It’s a bit like Polari. I’m gay, and discovered it around the time of Stonewall. At the time it was common to throw in a Polari expression, if you were in the life and you were also in the know. Just by saying “bona” instead of “good” you were literally asking the person you were talking to if they were “in the life.” If you got a blank stare at an expression, that person might get upset if you hit on them.
Morrissey cops Polari expressions all the time – he named a compilation “Bona Drag” which means snappy clothing. The effects of liberation were not immediate as I’m sure you know, so for years I and my husband would speak in Polari in public whenever we were guy watching, so no one actually knew what we were saying. A lot of Polari expressions don’t add brevity but the point is not to have clarity.

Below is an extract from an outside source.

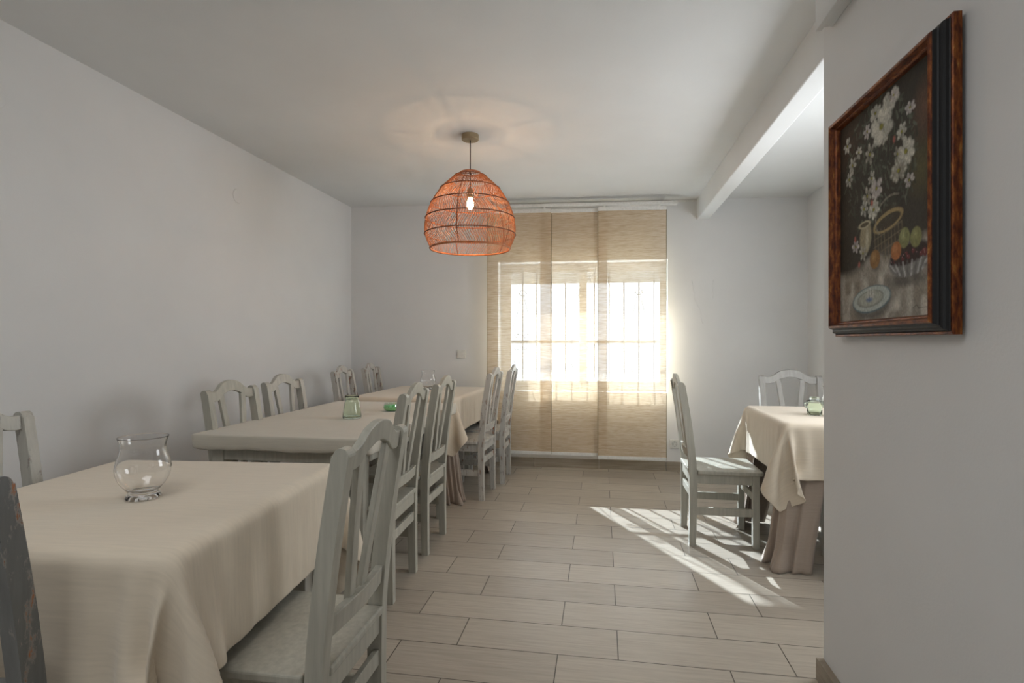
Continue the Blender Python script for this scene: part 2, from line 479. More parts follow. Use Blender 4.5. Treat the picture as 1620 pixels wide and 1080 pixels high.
# ------------------------------------------------------------------ panel blinds
tr = empty('curtain_track', (0, 0, 0), 0, 'white ceiling-high panel track above the beige blinds', 'curtain track')
bm = bmesh.new(); box(bm, -1.12, 0.655, -0.165, -0.105, 0, 1, lambda x, y, z: (x, BY(x) + y, CZ(x) - 0.078 + 0.028 * z)); obj('rail', bm, M['white'], tr, bevel=0.002)
for x in (-1.0, -0.2, 0.52):
    bm = bmesh.new(); box(bm, x - .015, x + .015, -0.15, 0.0, 0, 1, lambda x, y, z: (x, BY(x) + y, CZ(x) - 0.052 + 0.008 * z)); obj('bracket', bm, M['white'], tr)
for nm, x0, x1, yy, zb, lb in (('l', -1.043, -0.452, -0.138, 0.148, 'left beige woven panel blind, partly behind the wicker lampshade'), ('m', -0.553, 0.042, -0.118, 0.142, 'middle beige woven panel blind, behind both its neighbours'), ('r', -0.034, 0.560, -0.158, 0.128, 'right beige woven panel blind next to the wall socket')):
    e = empty('panel_blind', (0, 0, 0), 0, lb, 'blind', 'woven panel blinds over the window')
    bm = bmesh.new(); nx, nz = 14, 60; grid = []
    for k in range(nz + 1):
        row = []
        for i in range(nx + 1):
            x = x0 + (x1 - x0) * i / nx; z = zb + 0.02 + (CZ(x) - 0.118 - zb - 0.02) * k / nz
            row.append(bm.verts.new((x, BY(x) + yy + 0.0012 * math.sin(z * 2.1 + x * 5), z)))
        grid.append(row)
    for k in range(nz):
        for i in range(nx): bm.faces.new((grid[k][i], grid[k][i + 1], grid[k + 1][i + 1], grid[k + 1][i]))
    obj('fabric', bm, M['blind'], e, smooth=True)
    bm = bmesh.new()
    for xe in (x0, x1):
        box(bm, xe - .0022, xe + .0022, yy - .0012, yy + .0012, zb, 2.33, gy)
    obj('side_hem', bm, simple('blind_side_hem', srgb(128, 116, 84), 0.7), e)
    bm = bmesh.new(); box(bm, x0, x1, yy - .007, yy + .007, 0, 1, lambda x, y, z: (x, BY(x) + y, CZ(x) - 0.124 + 0.034 * z)); obj('top_bar', bm, M['white'], e, bevel=0.002)
    bm = bmesh.new(); box(bm, x0, x1, yy - .006, yy + .006, zb - 0.004, zb + 0.024, gy); obj('bottom_bar', bm, M['white'], e, bevel=0.002)
    for xr in (x0 + .06, x1 - .06):
        bm = bmesh.new(); box(bm, xr - .008, xr + .008, yy - .004, yy + .004, 0, 1, lambda x, y, z: (x, BY(x) + y, CZ(x) - 0.092 + 0.016 * z)); obj('runner', bm, M['plastic'], e)

# ------------------------------------------------------------------ wall fittings
e = empty('wall_socket', (0.648, BY(.648), 0.245), 0, 'white round two-pin wall socket low beside the right blind', 'socket')
bm = bmesh.new(); box(bm, -.041, .041, -.010, 0, -.041, .041); obj('faceplate', bm, M['plastic'], e, bevel=0.003)
bm = bmesh.new(); lathe(bm, [(0.0, -.002), (.019, -.002), (.020, .002), (.0215, .002)], 32)
for v in bm.verts: v.co = Vector((v.co.x, -0.0115 - v.co.z, v.co.y))
obj('socket_well', bm, simple('socket_well_grey', srgb(140, 138, 132), 0.4), e, smooth=True)
bm = bmesh.new()
for dx in (-.0095, .0095):
    tube(bm, [(dx, -.0145, 0), (dx, -.009, 0)], 0.003, 10)
for dz in (-.0185, .0185):
    box(bm, -.004, .004, -.0145, -.010, dz - .002, dz + .002)
obj('contact_holes', bm, M['hole'], e)
e = empty('blank_switch_plate', (-1.322, BY(-1.322), 1.05), 0, 'white square blank plate on back wall above the far table', 'switch plate')
bm = bmesh.new(); box(bm, -.042, .042, -.011, 0, -.042, .042); obj('faceplate', bm, M['plastic'], e, bevel=0.004)
bm = bmesh.new(); box(bm, -.030, .030, -.014, -.010, -.030, .030); obj('rocker', bm, M['plastic'], e, bevel=0.002)
for y, z, lb in ((3.325, 2.153, 'round white junction box cover high on left wall, near the lamp'), (1.83, 2.165, 'round white junction box cover cut by the left edge of the view')):
    bm = bmesh.new(); lathe(bm, [(0, .0045), (.044, .0045), (.047, .003), (.048, 0)], 40)
    for v in bm.verts: v.co = Vector((v.co.z, v.co.x, v.co.y))
    o = obj('junction_cover', bm, M['wall'], smooth=False, bevel=0); o.location = (XL, y, z)
    tag(o, lb, 'cover plate', 'round covers on the left wall')

# ------------------------------------------------------------------ picture
pic = empty('framed_painting', (WX, 1.572, 1.525), 0, 'flower and fruit still life painting in black and gilt frame on right wall', 'painting')
HW, HH = 0.292, 0.340       # outer half width (along y) and half height
def ring_profile(bm, prof, closed=True):
    """prof: (q inward from outer edge, p out from the wall)"""
    rings = []
    for q, p in prof:
        a, b = HW - q, HH - q
        rings.append([bm.verts.new((-p, sy * a, sz * b)) for sy, sz in ((-1, -1), (1, -1), (1, 1), (-1, 1))])
    n = len(rings)
    for i in range(n if closed else n - 1):
        A, B = rings[i], rings[(i + 1) % n]
        for k in range(4): bm.faces.new((A[k], A[(k + 1) % 4], B[(k + 1) % 4], B[k]))
bm = bmesh.new(); ring_profile(bm, [(0, .010), (0, .026), (.002, .0285), (.006, .0285), (.007, .026), (.007, .010)]); obj('outer_gilt_edge', bm, M['gilt'], pic)['label'] = 'worn gilt outer edge'
bm = bmesh.new(); ring_profile(bm, [(.007, .008), (.007, .027), (.009, .030), (.010, .036), (.012, .040), (.016, .042), (.020, .043), (.022, .046), (.0235, .053), (.025, .054), (.025, .008)]); obj('frame_moulding', bm, M['black'], pic)['label'] = 'black lacquered moulding'
bm = bmesh.new(); ring_profile(bm, [(.025, .012), (.025, .055), (.027, .0585), (.031, .0595), (.034, .057), (.0355, .053), (.038, .046), (.0385, .0445), (.041, .0445), (.0435, .040), (.046, .030), (.046, .012)]); obj('inner_gilt_bead', bm, M['gilt'], pic)['label'] = 'worn gilt inner bead'
# canvas: pigment laid down stroke by stroke on a fine grid
CW, CH = 2 * (HW - .044), 2 * (HH - .044)
NX, NZ = 300, 360
U, V = np.meshgrid(np.linspace(0, 1, NX + 1), np.linspace(0, 1, NZ + 1))
rng = np.random.RandomState(7)
def fnoise(n, seed):
    r = np.random.RandomState(seed).rand(n + 2, n + 2)
    x = U * n; y = V * n; xi = x.astype(int); yi = y.astype(int); fx = x - xi; fy = y - yi
    fx = fx * fx * (3 - 2 * fx); fy = fy * fy * (3 - 2 * fy)
    return (r[yi, xi] * (1 - fx) + r[yi, xi + 1] * fx) * (1 - fy) + (r[yi + 1, xi] * (1 - fx) + r[yi + 1, xi + 1] * fx) * fy
nz = fnoise(6, 1) * .5 + fnoise(14, 2) * .3 + fnoise(40, 3) * .2
fine = fnoise(150, 5)
C = np.zeros(U.shape + (3,))
def lin(c): return np.array(srgb(*c)[:3])
def over(mask, col): 
    global C
    C = C * (1 - mask[..., None]) + np.asarray(col) * mask[..., None]
C[:] = lin((40, 38, 33)); over(nz * .6, lin((74, 69, 58))); over(np.clip(nz - .5, 0, 1) * 1.2, lin((40, 40, 36)))
def ell(cu, cv, ru, rv, rot=0, soft=.25):
    du = (U - cu); dv = (V - cv) * (CH / CW); rv2 = rv * (CH / CW)
    c_, s_ = math.cos(rot), math.sin(rot)
    a = (du * c_ + dv * s_) / ru; b = (-du * s_ + dv * c_) / rv2
    d = np.sqrt(a * a + b * b)
    return np.clip((1 - d) / soft, 0, 1)
def stroke(u0, v0, u1, v1, wd, col, al=.8):
    k = CH / CW
    d = np.array([u1 - u0, (v1 - v0) * k]); L2 = (d ** 2).sum() + 1e-9
    t_ = np.clip(((U - u0) * d[0] + (V - v0) * k * d[1]) / L2, 0, 1)
    dist = np.hypot(U - u0 - t_ * d[0], (V - v0) * k - t_ * d[1])
    over(np.clip((wd - dist) / (wd * .5), 0, 1) * al * (.75 + .25 * fine), col)
over(ell(.868, .42, .16, .14, 0, .9) * .6, lin((96, 90, 52)))
over(ell(.90, .20, .13, .15, 0, .9) * .55, lin((118, 82, 62)))
over(ell(.15, .10, .25, .2, 0, .9) * .35, lin((92, 66, 48)))
# table top
edge = .735 - .10 * U + .02 * np.sin(U * 9)
over(np.clip((V - edge) / .05, 0, 1), lin((140, 134, 122)))
over(np.clip((V - edge) / .05, 0, 1) * np.clip((fnoise(18, 9) - .45) * 2.4, 0, 1), lin((184, 178, 166)))
over(np.clip((V - edge) / .05, 0, 1) * np.clip((fnoise(12, 10) - .55) * 2, 0, 1) * .7, lin((98, 84, 66)))
# leaves
for _ in range(420):
    a = rng.rand() * 2 * PI; r = rng.rand() ** .6
    cu = .46 + .38 * r * math.cos(a); cv = .30 + .33 * r * math.sin(a)
    th_ = rng.rand() * PI; L = .02 + .03 * rng.rand()
    g_ = 44 + 66 * rng.rand()
    stroke(cu, cv, cu + L * math.cos(th_), cv + L * math.sin(th_), .006 + .006 * rng.rand(), lin((g_ * .92, g_, g_ * .84)), .7)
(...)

Please don’t take this the wrong way, it’s genuine curiosity - and I may be about to make myself look very foolish. You didn’t mention (nor did a couple of later posters) that “86” is an example of that rarest of things, American Rhyming Slang (“nix”).
Is this something which is well known? (In which case I look very foolish) Little known? Or not worth mentioning/something else?
Like I said, genuine inquiry about an interesting example of slang.
I recall it from a TV interview with Jonathon Green. He’s no slouch, etymologically, and he stated it with authority. (Of course, you can’t really say “as fact” in these circumstances.)
Let’s call it a credible theory. Well/widely known in the US?
j
ETA: Hah! I was unaware that there was a column on it. Foolish enough, then.
I took an upper division American Folklore class in 1971(?), and the prof had written his dissertation on diner slang from some place in Kansas where he was living at the time (maybe ten years earlier). The only phrase I remember him mentioning was “Adam and Eve on a raft” (poached eggs on toast…as you explain in a later post), with the addendum of “Wreck 'em” of you wanted them scrambled.
I lived in London and Rhyming Slang was part of everyday speech, but it was usually truncated, leaving out the word that rhymed - “Eh! Speak up, I’m a bit Mutton”, or “Give us a bell on the dog”. “Use your loaf” is so common as to be barely recognisable as rhyming slang, but it was originally “loaf of bread” = head. Likewise - He’s telling porkies about how he came by that new whistle.
The case against it consists mainly of two negatives: not even a single piece of real evidence can be found to support it and no other example of numeric restaurant slang (of which there is plenty) is known to have a rhyming origin.
The only factual thing to be said is: nobody knows.
I believe part of it is to avoid confusion/mistakes, but perhaps through evolution. It’s somewhat like the foxtrot alphabet, each is unique enough that the meaning is clear even if it’s longer to say. And that may have been a happy side effect of using colorful language, the ones that work are continued and encourages new ones.
I remember in the interview I saw with Jonathon Green he gave four examples. We now have three of them - and I can’t for the life of me remember the fourth.